Yvonne et son compagnon, l'ethnologue Anatole Lewitzky sont arrêtés le 11 février 1941. D'autres arrestations suivent et le groupe est presque entièrement démantelé. Dix membres du réseau sont condamnés à mort, dont Yvonne Oddon. Les sept hommes sont exécuté, tandis que les femmes voient leur peine commuée en déportation.

Yvonne Oddon passe quatre années dans plusieurs prisons : d'abord à Paris, ensuite en Allemagne au camps de concentration de Ravensbrück et finalement à Mauthausen. Encore à Paris en prison,
 elle essaie de prévenir d'autres membres du réseau par sa correspondance clandestine, cachée dans l'ourlet d'une jupe.

Libérée en avril 1945 grâce à une intervention de la Croix-Rouge suédoise, elle passe d'abord un certain temps dans le Diois. Elle est accueillie à Menglon en fanfare. Malgré un épuisement extrême, elle tient plusieurs conférences, dont une à Chatillon-en-Diois. A cette occasion, elle initie la première bibliothèque du Diois de l'après-guerre : « La bibliothèque circulante du Diois et du Vercors ».

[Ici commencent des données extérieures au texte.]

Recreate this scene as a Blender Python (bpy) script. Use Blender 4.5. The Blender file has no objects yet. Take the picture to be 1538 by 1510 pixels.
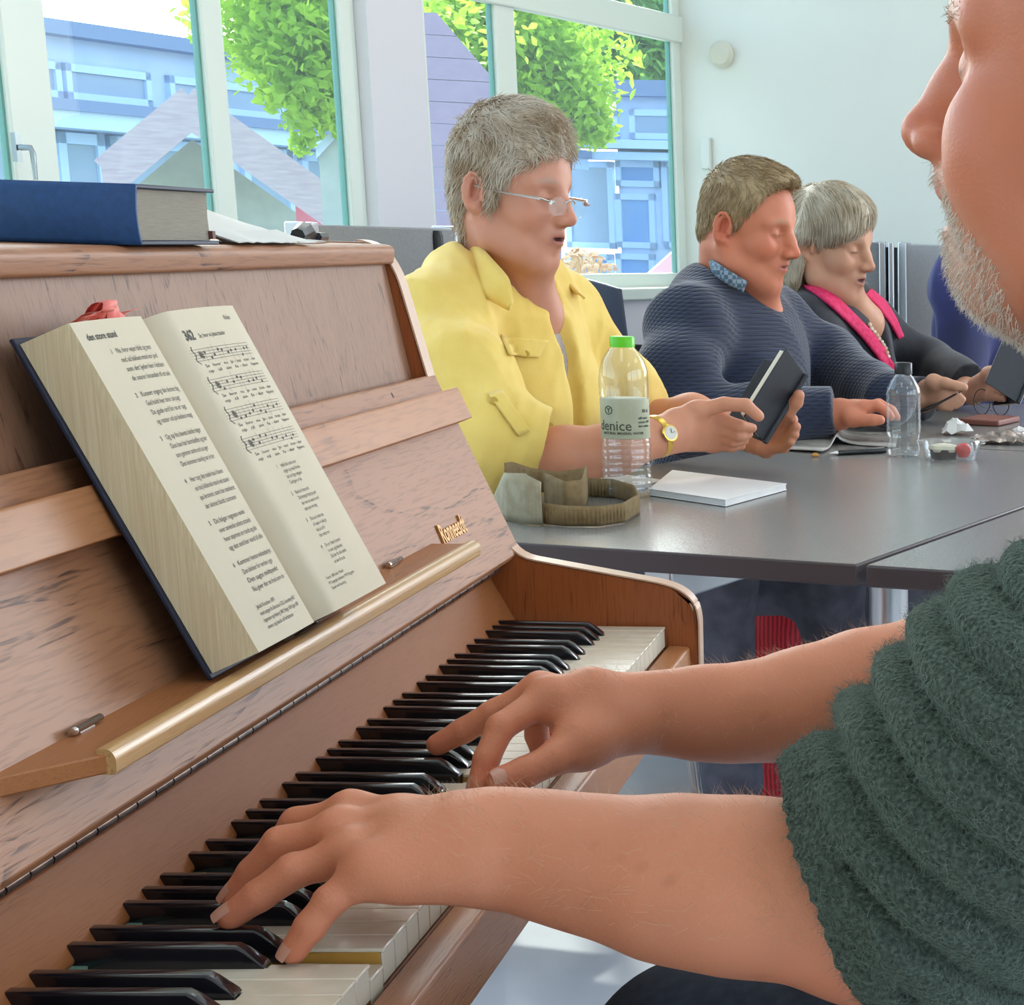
import bpy, bmesh, math, random
import numpy as np
from mathutils import Vector, Matrix
random.seed(7); rng = np.random.default_rng(7)
SC = bpy.context.scene; COL = SC.collection
# ---------------------------------------------------------------- camera
FPX, CX, CY = 3123.88, 1840.37, 1139.92          # the photograph is an off-centre crop of a wider picture
RM = np.array([[-0.1031213061272544, -0.9942350101043997, 0.029372451469241796],
               [-0.24026105192848238, -0.0037574976240970885, -0.970701039526498],
               [0.9652153247585888, -0.10715701514277441, -0.2384884713290415]])
CAM = np.array([0, 0, 1.115])
cd = bpy.data.cameras.new('camera'); cam = bpy.data.objects.new('camera', cd); COL.objects.link(cam)
cd.sensor_width = 36; cd.lens = FPX*36/1538
cd.shift_x = (769-CX)/1538; cd.shift_y = (CY-755)/1538; cd.clip_start = .02; cd.clip_end = 300
M = Matrix(((RM[0][0], -RM[1][0], -RM[2][0]), (RM[0][1], -RM[1][1], -RM[2][1]), (RM[0][2], -RM[1][2], -RM[2][2])))
cam.matrix_world = Matrix.Translation(Vector(CAM)) @ M.to_4x4()
SC.camera = cam

def ray(u, v): return RM.T @ np.array([(u-CX)/FPX, (v-CY)/FPX, 1.])
def on(u, v, ax, val):
    d = ray(u, v); return CAM + d*(val-CAM[ax])/d[ax]
def X(u, v, x): return on(u, v, 0, x)
def Z(u, v, z): return on(u, v, 2, z)
# room axes of window wall
TH = -0.327; DW = np.array([math.cos(TH), math.sin(TH), 0]); DP = np.array([-math.sin(TH), math.cos(TH), 0]); UP = np.array([0, 0, 1.])

# ---------------------------------------------------------------- materials
def new_mat(name):
    m = bpy.data.materials.new(name); m.use_nodes = True
    nt = m.node_tree; b = nt.nodes['Principled BSDF']; return m, nt, b
def col(c): return (c[0], c[1], c[2], 1)
def hexc(h):
    h = h.lstrip('#'); r = [int(h[i:i+2], 16)/255 for i in (0, 2, 4)]
    return tuple(x/12.92 if x <= .04045 else ((x+.055)/1.055)**2.4 for x in r)
def N(nt, t, **k):
    n = nt.nodes.new(t)
    for a, v in k.items(): setattr(n, a, v)
    return n
def mat(name, c, rough=.5, metal=0, c2=None, nscale=30, bump=0, bscale=200, spec=.5, sheen=0, stretch=(1, 1, 1), detail=4, sss=0, coat=0, attr=None, rand=None, trans=0, ior=1.45, alpha=1, bdist=.001, fac=(.35, .65)):
    m, nt, b = new_mat(name); L = nt.links
    c = hexc(c) if isinstance(c, str) else c
    b.inputs['Base Color'].default_value = col(c); b.inputs['Roughness'].default_value = rough
    b.inputs['Metallic'].default_value = metal; b.inputs['Specular IOR Level'].default_value = spec
    b.inputs['Sheen Weight'].default_value = sheen; b.inputs['Coat Weight'].default_value = coat
    b.inputs['Transmission Weight'].default_value = trans; b.inputs['IOR'].default_value = ior; b.inputs['Alpha'].default_value = alpha
    tc = N(nt, 'ShaderNodeTexCoord'); mp = N(nt, 'ShaderNodeMapping'); mp.inputs['Scale'].default_value = stretch
    L.new(tc.outputs['Object'], mp.inputs['Vector'])
    out = None
    if c2 is not None:
        c2 = hexc(c2) if isinstance(c2, str) else c2
        nz = N(nt, 'ShaderNodeTexNoise'); nz.inputs['Scale'].default_value = nscale; nz.inputs['Detail'].default_value = detail
        L.new(mp.outputs[0], nz.inputs['Vector'])
        cr = N(nt, 'ShaderNodeValToRGB'); cr.color_ramp.elements[0].position = fac[0]; cr.color_ramp.elements[1].position = fac[1]
        cr.color_ramp.elements[0].color = col(c); cr.color_ramp.elements[1].color = col(c2)
        L.new(nz.outputs['Fac'], cr.inputs[0]); out = cr.outputs[0]
    if attr:
        at = N(nt, 'ShaderNodeAttribute', attribute_name=attr)
        mx = N(nt, 'ShaderNodeMix', data_type='RGBA', blend_type='MULTIPLY'); mx.inputs[0].default_value = 1
        if out is not None: L.new(out, mx.inputs[6])
        else: mx.inputs[6].default_value = col(c)
        L.new(at.outputs['Color'], mx.inputs[7]); out = mx.outputs[2]
    if out is not None: L.new(out, b.inputs['Base Color'])
    if bump:
        n2 = N(nt, 'ShaderNodeTexNoise'); n2.inputs['Scale'].default_value = bscale; n2.inputs['Detail'].default_value = 5
        L.new(mp.outputs[0], n2.inputs['Vector'])
        bp = N(nt, 'ShaderNodeBump'); bp.inputs['Strength'].default_value = bump; bp.inputs['Distance'].default_value = bdist
        L.new(n2.outputs['Fac'], bp.inputs['Height']); L.new(bp.outputs[0], b.inputs['Normal'])
    if sss:
        b.inputs['Subsurface Weight'].default_value = sss; b.inputs['Subsurface Radius'].default_value = (.012, .005, .003); b.inputs['Subsurface Scale'].default_value = 1
    return m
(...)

C'est une époque où le pain est rare et on pouvait penser qu'il y avait d'autres priorités que la lecture publique. Mais Yvonne Oddon considère au contraire que que la reconstruction intellectuelle est aussi importante que la reconstruction matérielle. Pendant ces premières années après-guerre, de multiples caisses de livres circulent dans les villages les plus reculés du Diois et du Vercors et à Die il y même une salle de lecture chauffée pour permettre la population de s'instruire et de se divertir, longtemps avant la création d'une bibliothèque municipale ou départementale.

Vers la fin des années quarante, Yvonne Oddon s'investit dans de multiples missions de l'UNESCO : pour l'alphabétisation à Haïti, pour la muséologie des pays africains qui ont récemment acquis leur indépendance et qui n'ont que peu de moyens pour se créer leurs musées.
Elle continue à séjourner régulièrement dans le Diois. En 1981, elle reçoit la Légion d'honneur. Yvonne Oddon décède le 7 septembre 1982. Selon ses vœux, elle est enterrée aux Payats (Menglon), au cimetière familial de la famille Oddon.

Malgré le rôle majeur qu'elle a joué dans la Résistance et l'importance de son engagement pour les bibliothèques en France, Yvonne Oddon est peu connue dans le Diois et à Menglon. Aux Payats, où elle a passé toutes ses vacances avec sa famille, son souvenir est encore vivant, mais il risque de s'estomper avec le temps. Ailleurs, peu de personnes se souviennent de son nom.

Peut-être trouverons-nous bientôt l'occasion de l'honorer et de lui donner une place qui lui est due dans le mémoire collective.